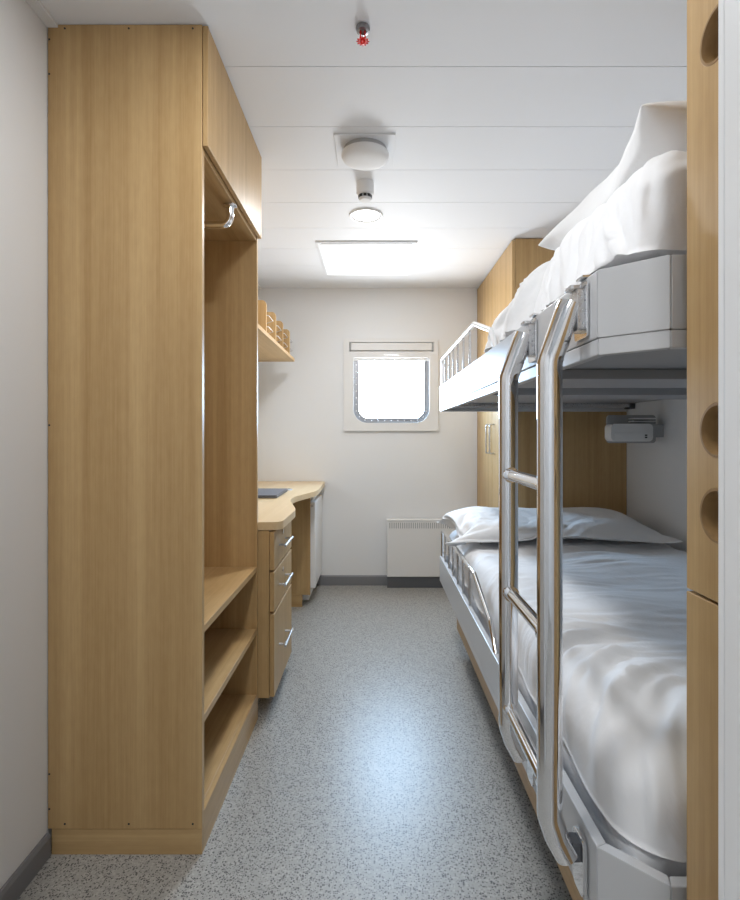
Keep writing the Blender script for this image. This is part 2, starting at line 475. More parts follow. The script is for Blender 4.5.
# ------------------------------------------------------------------ wall shelf with dividers
ws = thing('wall_shelf', ((XL - .543) / 2, 2.87, 1.57), 'oak wall shelf with four upright dividers above the desk', 'shelf')
obj('board', plate(B(), smooth_poly([(x0, 2.16), (-.543, 2.16), (-.543, 3.55), (x0, 3.55)], [0, .01, .02, 0]), 1.570, 1.590), OAKY, ws, bevel=.0015)
for yk in (2.667, 2.924, 3.15, 3.40):
    dv = obj('divider', plate(B(), rrect(x0, -.556, 1.591, 1.762, .022, 8, (1, 0, 0, 0)), yk, yk + .018, 'y'), OAKZ, ws, bevel=.001)
    for zc in (1.645, 1.705):
        # spring wire loop holding the books: runs forward of the divider and back
        for sgn in (1,):
            p = [(-.70, yk + .009, zc), (-.70, yk - .05, zc), (-.575, yk - .012, zc - .006), (-.575, yk + .010, zc - .006), (-.575, yk + .04, zc - .006), (-.70, yk + .10, zc)]
            q = fillet([(-.63, yk + .019, zc), (-.63, yk + .07, zc), (-.562, yk + .10, zc), (-.562, yk + .215, zc - .004), (-.60, yk + .220, zc - .016)], .004, 4)
            if yk > 3.3: q = fillet([(-.63, yk + .019, zc), (-.63, yk + .03, zc), (-.556, yk + .06, zc), (-.556, yk + .125, zc - .004), (-.60, yk + .13, zc - .016)], .004, 4)
            obj('wire_clip', tube(B(), q, .0024, 8), STEEL, dv, smooth=60)

# ------------------------------------------------------------------ far right wardrobe at the foot of the bunks
CY0 = 2.762
fc = thing('tall_cabinet', (1.04, 3.23, 0), 'floor-to-ceiling oak cabinet with two doors in the far right corner', 'cabinet')
obj('carcass', bx(.7515, XR - .002, CY0, YB - .003, 0, H - .004), OAKZ, fc, bevel=.001)
ym = 3.225
for (a, b, hy) in ((CY0 + .002, ym - .0015, ym - .05), (ym + .0015, YB - .006, ym + .05)):
    d = obj('door', bx(.731, .750, a, b, .06, H - .012), OAKD, fc, bevel=.0015)
    bm = tube(B(), fillet([(.7315, hy, .957), (.703, hy, .957), (.703, hy, 1.135), (.7315, hy, 1.135)], .01, 5), .005, 12)
    obj('handle', bm, STEEL, d, smooth=45)

# ------------------------------------------------------------------ near right cabinet with round finger pulls
NC0, NC1, NX = .452, .72, .432
nc = thing('tall_cabinet', (.89, .585, 0), 'tall oak cabinet with round finger pulls between the bunks and the white door jamb', 'cabinet')
bm = bx(NX + .07, XR - .002, NC0, NC1 - .019, 0, H - .004)
box(bm, NX + .0215, XR - .002, NC1 - .0185, NC1 - .001, 0, H - .004)
obj('carcass', bm, OAKZ, nc, bevel=.001)
def cab_door(z0, z1, holes, name='door'):
    hl = [circle(.655, hz, .0345, 40) for hz in holes]
    d = obj(name, plate(B(), [(NC0 + .002, z0), (NC1, z0), (NC1, z1), (NC0 + .002, z1)], NX, NX + .020, 'x', hl), OAKD, nc, bevel=.0012)
    for hz in holes:
        bm = lathe(B(), 0, 0, [(.0355, .001), (.0345, -.0012), (.0315, -.0012), (.029, .004), (.027, .048), (0, .048)], 40)
        bmesh.ops.rotate(bm, verts=bm.verts[:], matrix=Matrix.Rotation(PI / 2, 3, 'Y'))
        bmesh.ops.translate(bm, verts=bm.verts[:], vec=(NX + .0004, .655, hz))
        obj('finger_pull', bm, CUP, d, smooth=30)
        bm = bx(NX + .012, NX + .030, .640, .650, hz - .014, hz + .014)
        obj('latch', bm, DGREY, d, bevel=.002)
cab_door(.06, .8545, [])
cab_door(.8585, H - .012, [.968, 1.076, 1.577])

# ------------------------------------------------------------------ bunks
BX, BC, BCX, BN, BF = .3453, .807, .4196, .736, 2.75
def bunk(name, zb, zt, label):
    t = thing(name, ((BX + XR) / 2, (BN + BF) / 2, 0 if zb < 1 else zb), label, 'bunk bed')
    th = .018
    def seg(nm, poly, z0, z1): return obj(nm, plate(B(), poly, z0, z1), RAIL, t, bevel=.002)
    zl = zb + .026
    # outline of the frame, outer and inner
    o1, o2, o3, o4 = (BX, BF), (BX, BC), (BCX, BN), (XR - .003, BN)
    i1, i2, i3, i4 = (BX + th, BF), (BX + th, BC + .008), (BCX + .007, BN + th), (XR - .003, BN + th)
    g = .0004
    for z0, z1, inset, nm in ((zl + .0005, zt, 0, 'rail'), (zb, zl - .0003, .0012, 'lower_lip')):
        s = inset
        seg('side_' + nm, [(BX + s, BF), (BX + s, BC + g), (BX + th, BC + .008 + g), (BX + th, BF)], z0, z1)
        seg('corner_' + nm, [(BX + s, BC - g), (BCX + s * .7, BN + s), (BCX + .007 - g, BN + th), (BX + th, BC + .008 - g)], z0, z1)
        seg('end_' + nm, [(BCX + g, BN + s), (XR - .003, BN + s), (XR - .003, BN + th), (BCX + .007 + g, BN + th)], z0, z1)
    seg('far_end_rail', [(BX, BF), (XR - .003, BF), (XR - .003, BF + .008), (BX, BF + .008)], zb, zt)
    # inner ledge carrying the mattress
    obj('mattress_base', plate(B(), [(BX + th + .001, BF - .002), (BX + th + .001, BC + .012), (BCX + .010, BN + th + .001), (XR - .005, BN + th + .001), (XR - .005, BF - .002)], zb + .040, zb + .052), UNDER, t)
    # guard rail: long bent tube with slim posts
    gx = BX + .012
    zr = zt + .142
    bm = tube(B(), fillet([(gx, BF - .012, zt - .01), (gx, BF - .012, zr), (gx, 1.86, zr), (gx, 1.60, zr - .075), (gx, 1.52, zt - .012)], .03, 6), .0085, 14)
    gr = obj('guard_rail', bm, CHROME if zb < 1 else WHITE, t, smooth=45)
    for yy in (2.62, 2.49, 2.36, 2.23, 2.09, 1.95):
        obj('post', tube(B(), [(gx, yy, zt - .008), (gx, yy, zr - .004)], .0045, 10), STEEL, gr, smooth=45)
    return t
LZ0, LZ1, UZ0, UZ1 = .298, .431, 1.194, 1.326
lb = bunk('lower_bunk', LZ0, LZ1, 'lower bunk bed with grey rail and oak drawer base, along the right wall')
obj('base_front', bx(.405, .423, .756, 2.56, .118, LZ0 + .03), OAKY, lb, bevel=.0015)
obj('base_end', bx(.424, XR - .004, 2.54, 2.558, .118, LZ0 + .03), OAKX, lb, bevel=.001)
obj('toe_kick', bx(.455, XR - .004, .80, 2.52, 0, .117), DGREY, lb)
ub = bunk('upper_bunk', UZ0, UZ1, 'upper bunk bed with pale grey rail, fixed high on the right wall')
obj('cross_beam', bx(BX + .03, XR - .005, 1.285, 1.53, 1.208, 1.233), UNDER, ub, bevel=.002)
obj('cross_beam', bx(BX + .03, XR - .005, 1.80, 2.02, 1.208, 1.233), UNDER, ub, bevel=.002)
obj('cross_beam', bx(BX + .03, XR - .005, .80, .90, 1.208, 1.233), UNDER, ub, bevel=.002)
obj('end_beam', bx(BX + .03, 1.315, 2.68, 2.735, 1.214, 1.233), STEEL, ub, bevel=.002)
obj('beam_bracket', bx(1.316, 1.339, 2.67, 2.74, 1.205, 1.233), DGREY, ub, bevel=.002)

# ------------------------------------------------------------------ ladder
ld = thing('bunk_ladder', (.294, .993, .36), 'chrome tube ladder with three rungs hooked onto the upper bunk rail', 'ladder')
LX, LY0, LY1, R = .290, .861, 1.126, .0205
for yy in (LY0, LY1):
    post = fillet([(BX - .021, yy, 1.286), (.319, yy, 1.274), (LX, yy, 1.192), (LX, yy, .440), (.302, yy, .405), (BX - .027, yy, .376)], .045, 8)
    obj('stile', tube(B(), post, R, 24), CHROME, ld, smooth=60)
    # upper hook: plate on the rail face, grey jaw, tab over the top edge, knob
    hk = plate(B(), rrect(yy - .026, yy + .026, 1.228, 1.318, .006, 4), BX - .0045, BX - .0012, 'x')
    box(hk, BX - .006, BX + .03, yy - .014, yy + .014, UZ1 + .001, UZ1 + .005)
    hook = obj('hook', hk, CHROME, ld, bevel=.0012)
    jw = plate(B(), rrect(yy - .019, yy + .019, 1.240, 1.308, .004, 3), BX - .016, BX - .0048, 'x')
    obj('jaw', jw, STEEL, hook, bevel=.002)
    bm = plate(B(), rrect(BX - .026, BX - .006, yy - .015, yy + .015, .005, 4), 1.3085, 1.3145, 'z')
    obj('release_catch', bm, STEEL, hook, bevel=.0015)
    # lower bracket
    bk = plate(B(), rrect(yy - .022, yy + .022, .318, .412, .012, 6), BX - .009, BX - .0015, 'x')
    br = obj('bracket', bk, CHROME, ld, bevel=.002)
    bm = bx(BX - .022, BX - .008, yy - .014, yy + .016, .372, .402)
    obj('clamp', bm, DGREY, br, bevel=.003)
for zz in (.985, .733, .482):
    rg = obj('rung', tube(B(), [(LX, LY0, zz), (LX, LY1, zz)], .0125, 20), CHROME, ld, smooth=60)
    for yy, s in ((LY0, 1), (LY1, -1)):
        obj('collar', tube(B(), [(LX, yy + s * .016, zz), (LX, yy + s * .026, zz)], .0165, 20), CHROME, rg, smooth=45)

# ------------------------------------------------------------------ bedding
def gridbag(nx, ny, sx, sy, corner=0.0, h=.02, pw=.5):
    """flat closed bag in local coords, centre at origin"""
    bm = B()
    def pt(i, j, s):
        u, v = 2 * i / nx - 1, 2 * j / ny - 1
        x = u * sx / 2 * (1 - corner * (1 - v * v)) ; yv = v * sy / 2 * (1 - corner * (1 - u * u))
        e = max(0, (1 - u * u) * (1 - v * v)) ** pw
        return (x, yv, s * h * e)
    T_ = [[bm.verts.new(pt(i, j, 1)) for j in range(ny + 1)] for i in range(nx + 1)]
    Bt = [[T_[i][j] if i in (0, nx) or j in (0, ny) else bm.verts.new(pt(i, j, -1)) for j in range(ny + 1)] for i in range(nx + 1)]
    for i in range(nx):
        for j in range(ny):
            bm.faces.new((T_[i][j], T_[i + 1][j], T_[i + 1][j + 1], T_[i][j + 1]))
            bm.faces.new((Bt[i][j], Bt[i][j + 1], Bt[i + 1][j + 1], Bt[i + 1][j]))
    return bm

COLL = []
def collider(bm, thick=.004):
    me = bpy.data.meshes.new('tmp'); bmesh.ops.recalc_face_normals(bm, faces=bm.faces[:]); bm.to_mesh(me); bm.free()
    o = bpy.data.objects.new('tmp_collider', me); C.objects.link(o)
    o.modifiers.new('c', 'COLLISION'); o.collision.thickness_outer = thick; o.collision.cloth_friction = 25
    COLL.append(o); return o
def clear_colliders():
    for o in COLL:
        me = o.data; bpy.data.objects.remove(o); bpy.data.meshes.remove(me)
    COLL.clear()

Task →
Leave out the pictures and restate, word for word, the lines from the top of the data through the line containing "obj('wire_clip', tube(B(), q, .0024, 8), STEEL, dv, smooth=60)", both included.

Output →
Keep writing the Blender script for this image. This is part 2, starting at line 475. More parts follow. The script is for Blender 4.5.
# ------------------------------------------------------------------ wall shelf with dividers
ws = thing('wall_shelf', ((XL - .543) / 2, 2.87, 1.57), 'oak wall shelf with four upright dividers above the desk', 'shelf')
obj('board', plate(B(), smooth_poly([(x0, 2.16), (-.543, 2.16), (-.543, 3.55), (x0, 3.55)], [0, .01, .02, 0]), 1.570, 1.590), OAKY, ws, bevel=.0015)
for yk in (2.667, 2.924, 3.15, 3.40):
    dv = obj('divider', plate(B(), rrect(x0, -.556, 1.591, 1.762, .022, 8, (1, 0, 0, 0)), yk, yk + .018, 'y'), OAKZ, ws, bevel=.001)
    for zc in (1.645, 1.705):
        # spring wire loop holding the books: runs forward of the divider and back
        for sgn in (1,):
            p = [(-.70, yk + .009, zc), (-.70, yk - .05, zc), (-.575, yk - .012, zc - .006), (-.575, yk + .010, zc - .006), (-.575, yk + .04, zc - .006), (-.70, yk + .10, zc)]
            q = fillet([(-.63, yk + .019, zc), (-.63, yk + .07, zc), (-.562, yk + .10, zc), (-.562, yk + .215, zc - .004), (-.60, yk + .220, zc - .016)], .004, 4)
            if yk > 3.3: q = fillet([(-.63, yk + .019, zc), (-.63, yk + .03, zc), (-.556, yk + .06, zc), (-.556, yk + .125, zc - .004), (-.60, yk + .13, zc - .016)], .004, 4)
            obj('wire_clip', tube(B(), q, .0024, 8), STEEL, dv, smooth=60)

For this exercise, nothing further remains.